Exercise description: All the data below goes into the copy word for word, but the pictures don't.

Given data:
......
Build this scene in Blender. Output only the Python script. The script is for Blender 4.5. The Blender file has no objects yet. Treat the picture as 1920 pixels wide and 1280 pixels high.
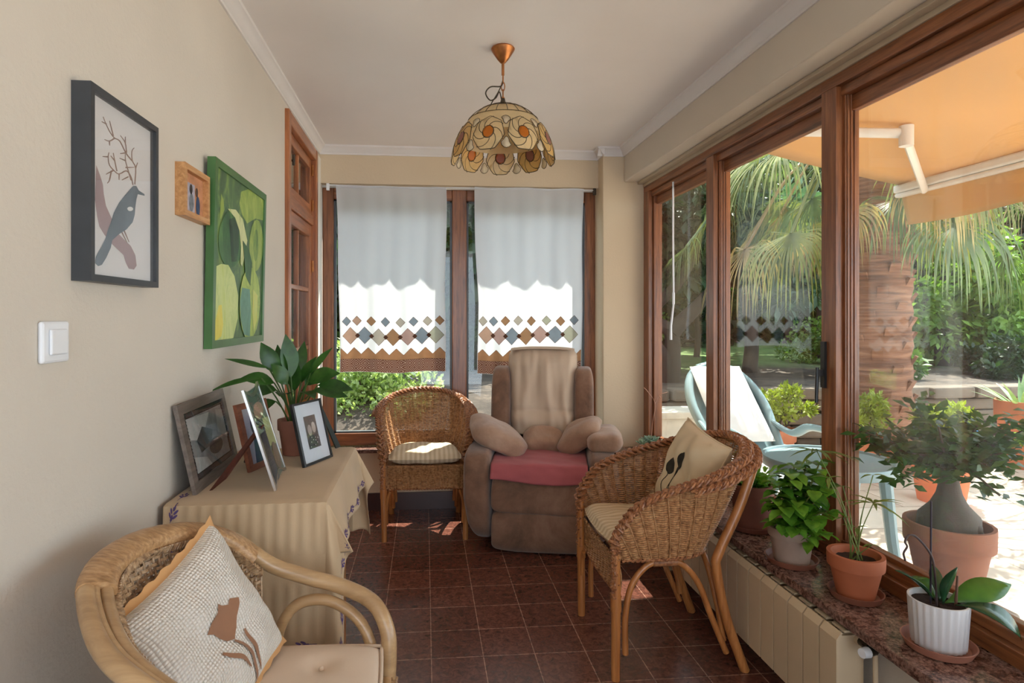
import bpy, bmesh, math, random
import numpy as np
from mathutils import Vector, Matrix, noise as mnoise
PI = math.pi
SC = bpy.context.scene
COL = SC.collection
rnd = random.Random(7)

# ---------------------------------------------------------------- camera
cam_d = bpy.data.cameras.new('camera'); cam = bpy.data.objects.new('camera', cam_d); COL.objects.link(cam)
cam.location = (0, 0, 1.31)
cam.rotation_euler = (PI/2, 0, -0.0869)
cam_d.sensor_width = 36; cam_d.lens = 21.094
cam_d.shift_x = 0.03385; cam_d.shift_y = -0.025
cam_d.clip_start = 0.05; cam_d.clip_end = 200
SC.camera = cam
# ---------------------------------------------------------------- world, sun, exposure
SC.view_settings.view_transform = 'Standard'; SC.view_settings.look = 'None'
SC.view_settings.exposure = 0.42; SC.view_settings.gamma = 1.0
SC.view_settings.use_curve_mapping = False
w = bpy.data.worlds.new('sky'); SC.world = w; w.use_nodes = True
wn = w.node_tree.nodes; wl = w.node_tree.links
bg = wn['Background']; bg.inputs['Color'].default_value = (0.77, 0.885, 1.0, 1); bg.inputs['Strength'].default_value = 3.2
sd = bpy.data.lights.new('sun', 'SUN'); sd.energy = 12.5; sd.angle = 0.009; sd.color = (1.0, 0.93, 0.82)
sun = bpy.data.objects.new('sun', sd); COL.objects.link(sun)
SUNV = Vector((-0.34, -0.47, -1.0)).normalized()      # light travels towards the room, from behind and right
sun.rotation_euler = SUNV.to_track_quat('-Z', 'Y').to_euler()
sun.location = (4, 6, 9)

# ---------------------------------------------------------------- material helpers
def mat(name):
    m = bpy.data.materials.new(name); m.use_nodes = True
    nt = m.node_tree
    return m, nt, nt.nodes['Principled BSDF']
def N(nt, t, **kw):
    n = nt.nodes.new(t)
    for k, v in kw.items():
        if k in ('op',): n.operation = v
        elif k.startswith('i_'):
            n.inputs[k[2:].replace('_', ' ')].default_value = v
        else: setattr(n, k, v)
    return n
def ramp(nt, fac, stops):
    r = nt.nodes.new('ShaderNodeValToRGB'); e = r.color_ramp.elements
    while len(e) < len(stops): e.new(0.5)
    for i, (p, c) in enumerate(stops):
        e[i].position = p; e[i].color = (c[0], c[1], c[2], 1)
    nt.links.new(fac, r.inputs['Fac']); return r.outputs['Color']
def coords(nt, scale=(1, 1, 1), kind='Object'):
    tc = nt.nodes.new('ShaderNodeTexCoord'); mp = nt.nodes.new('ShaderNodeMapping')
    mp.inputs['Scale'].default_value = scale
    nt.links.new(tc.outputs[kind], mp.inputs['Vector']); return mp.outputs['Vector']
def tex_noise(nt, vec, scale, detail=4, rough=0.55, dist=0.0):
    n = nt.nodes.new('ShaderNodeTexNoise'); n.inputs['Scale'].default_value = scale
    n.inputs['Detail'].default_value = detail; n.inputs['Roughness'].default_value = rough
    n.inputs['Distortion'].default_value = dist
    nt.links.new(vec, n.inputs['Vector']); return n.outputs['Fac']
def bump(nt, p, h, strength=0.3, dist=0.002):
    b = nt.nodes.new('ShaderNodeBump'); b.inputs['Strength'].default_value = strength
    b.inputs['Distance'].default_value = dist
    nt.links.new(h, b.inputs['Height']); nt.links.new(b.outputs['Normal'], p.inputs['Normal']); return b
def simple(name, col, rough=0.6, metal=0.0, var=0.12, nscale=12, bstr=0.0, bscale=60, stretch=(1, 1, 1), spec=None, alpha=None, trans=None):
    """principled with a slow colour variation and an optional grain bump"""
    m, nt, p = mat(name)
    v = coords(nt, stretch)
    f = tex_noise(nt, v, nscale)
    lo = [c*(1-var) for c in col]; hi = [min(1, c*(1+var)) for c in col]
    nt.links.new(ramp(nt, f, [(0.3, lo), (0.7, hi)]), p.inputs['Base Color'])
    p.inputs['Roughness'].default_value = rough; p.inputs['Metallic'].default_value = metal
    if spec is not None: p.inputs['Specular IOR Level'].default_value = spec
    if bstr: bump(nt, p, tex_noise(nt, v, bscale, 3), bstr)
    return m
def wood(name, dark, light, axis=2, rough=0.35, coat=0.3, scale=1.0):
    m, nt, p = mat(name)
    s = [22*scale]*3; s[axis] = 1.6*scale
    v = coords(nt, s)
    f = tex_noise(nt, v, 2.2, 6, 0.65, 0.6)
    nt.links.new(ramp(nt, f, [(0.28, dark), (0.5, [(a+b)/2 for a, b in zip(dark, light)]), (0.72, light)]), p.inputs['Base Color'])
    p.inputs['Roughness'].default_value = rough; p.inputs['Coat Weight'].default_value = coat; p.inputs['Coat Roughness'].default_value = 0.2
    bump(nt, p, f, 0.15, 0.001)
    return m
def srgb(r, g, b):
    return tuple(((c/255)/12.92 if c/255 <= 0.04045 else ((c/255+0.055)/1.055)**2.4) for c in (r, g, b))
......
Response for this exercise:
Build this scene in Blender. Output only the Python script. The script is for Blender 4.5. The Blender file has no objects yet. Treat the picture as 1920 pixels wide and 1280 pixels high.
import bpy, bmesh, math, random
import numpy as np
from mathutils import Vector, Matrix, noise as mnoise
PI = math.pi
SC = bpy.context.scene
COL = SC.collection
rnd = random.Random(7)

# ---------------------------------------------------------------- camera
cam_d = bpy.data.cameras.new('camera'); cam = bpy.data.objects.new('camera', cam_d); COL.objects.link(cam)
cam.location = (0, 0, 1.31)
cam.rotation_euler = (PI/2, 0, -0.0869)
cam_d.sensor_width = 36; cam_d.lens = 21.094
cam_d.shift_x = 0.03385; cam_d.shift_y = -0.025
cam_d.clip_start = 0.05; cam_d.clip_end = 200
SC.camera = cam
# ---------------------------------------------------------------- world, sun, exposure
SC.view_settings.view_transform = 'Standard'; SC.view_settings.look = 'None'
SC.view_settings.exposure = 0.42; SC.view_settings.gamma = 1.0
SC.view_settings.use_curve_mapping = False
w = bpy.data.worlds.new('sky'); SC.world = w; w.use_nodes = True
wn = w.node_tree.nodes; wl = w.node_tree.links
bg = wn['Background']; bg.inputs['Color'].default_value = (0.77, 0.885, 1.0, 1); bg.inputs['Strength'].default_value = 3.2
sd = bpy.data.lights.new('sun', 'SUN'); sd.energy = 12.5; sd.angle = 0.009; sd.color = (1.0, 0.93, 0.82)
sun = bpy.data.objects.new('sun', sd); COL.objects.link(sun)
SUNV = Vector((-0.34, -0.47, -1.0)).normalized()      # light travels towards the room, from behind and right
sun.rotation_euler = SUNV.to_track_quat('-Z', 'Y').to_euler()
sun.location = (4, 6, 9)

# ---------------------------------------------------------------- material helpers
def mat(name):
    m = bpy.data.materials.new(name); m.use_nodes = True
    nt = m.node_tree
    return m, nt, nt.nodes['Principled BSDF']
def N(nt, t, **kw):
    n = nt.nodes.new(t)
    for k, v in kw.items():
        if k in ('op',): n.operation = v
        elif k.startswith('i_'):
            n.inputs[k[2:].replace('_', ' ')].default_value = v
        else: setattr(n, k, v)
    return n
def ramp(nt, fac, stops):
    r = nt.nodes.new('ShaderNodeValToRGB'); e = r.color_ramp.elements
    while len(e) < len(stops): e.new(0.5)
    for i, (p, c) in enumerate(stops):
        e[i].position = p; e[i].color = (c[0], c[1], c[2], 1)
    nt.links.new(fac, r.inputs['Fac']); return r.outputs['Color']
def coords(nt, scale=(1, 1, 1), kind='Object'):
    tc = nt.nodes.new('ShaderNodeTexCoord'); mp = nt.nodes.new('ShaderNodeMapping')
    mp.inputs['Scale'].default_value = scale
    nt.links.new(tc.outputs[kind], mp.inputs['Vector']); return mp.outputs['Vector']
def tex_noise(nt, vec, scale, detail=4, rough=0.55, dist=0.0):
    n = nt.nodes.new('ShaderNodeTexNoise'); n.inputs['Scale'].default_value = scale
    n.inputs['Detail'].default_value = detail; n.inputs['Roughness'].default_value = rough
    n.inputs['Distortion'].default_value = dist
    nt.links.new(vec, n.inputs['Vector']); return n.outputs['Fac']
def bump(nt, p, h, strength=0.3, dist=0.002):
    b = nt.nodes.new('ShaderNodeBump'); b.inputs['Strength'].default_value = strength
    b.inputs['Distance'].default_value = dist
    nt.links.new(h, b.inputs['Height']); nt.links.new(b.outputs['Normal'], p.inputs['Normal']); return b
def simple(name, col, rough=0.6, metal=0.0, var=0.12, nscale=12, bstr=0.0, bscale=60, stretch=(1, 1, 1), spec=None, alpha=None, trans=None):
    """principled with a slow colour variation and an optional grain bump"""
    m, nt, p = mat(name)
    v = coords(nt, stretch)
    f = tex_noise(nt, v, nscale)
    lo = [c*(1-var) for c in col]; hi = [min(1, c*(1+var)) for c in col]
    nt.links.new(ramp(nt, f, [(0.3, lo), (0.7, hi)]), p.inputs['Base Color'])
    p.inputs['Roughness'].default_value = rough; p.inputs['Metallic'].default_value = metal
    if spec is not None: p.inputs['Specular IOR Level'].default_value = spec
    if bstr: bump(nt, p, tex_noise(nt, v, bscale, 3), bstr)
    return m
def wood(name, dark, light, axis=2, rough=0.35, coat=0.3, scale=1.0):
    m, nt, p = mat(name)
    s = [22*scale]*3; s[axis] = 1.6*scale
    v = coords(nt, s)
    f = tex_noise(nt, v, 2.2, 6, 0.65, 0.6)
    nt.links.new(ramp(nt, f, [(0.28, dark), (0.5, [(a+b)/2 for a, b in zip(dark, light)]), (0.72, light)]), p.inputs['Base Color'])
    p.inputs['Roughness'].default_value = rough; p.inputs['Coat Weight'].default_value = coat; p.inputs['Coat Roughness'].default_value = 0.2
    bump(nt, p, f, 0.15, 0.001)
    return m
def srgb(r, g, b):
    return tuple(((c/255)/12.92 if c/255 <= 0.04045 else ((c/255+0.055)/1.055)**2.4) for c in (r, g, b))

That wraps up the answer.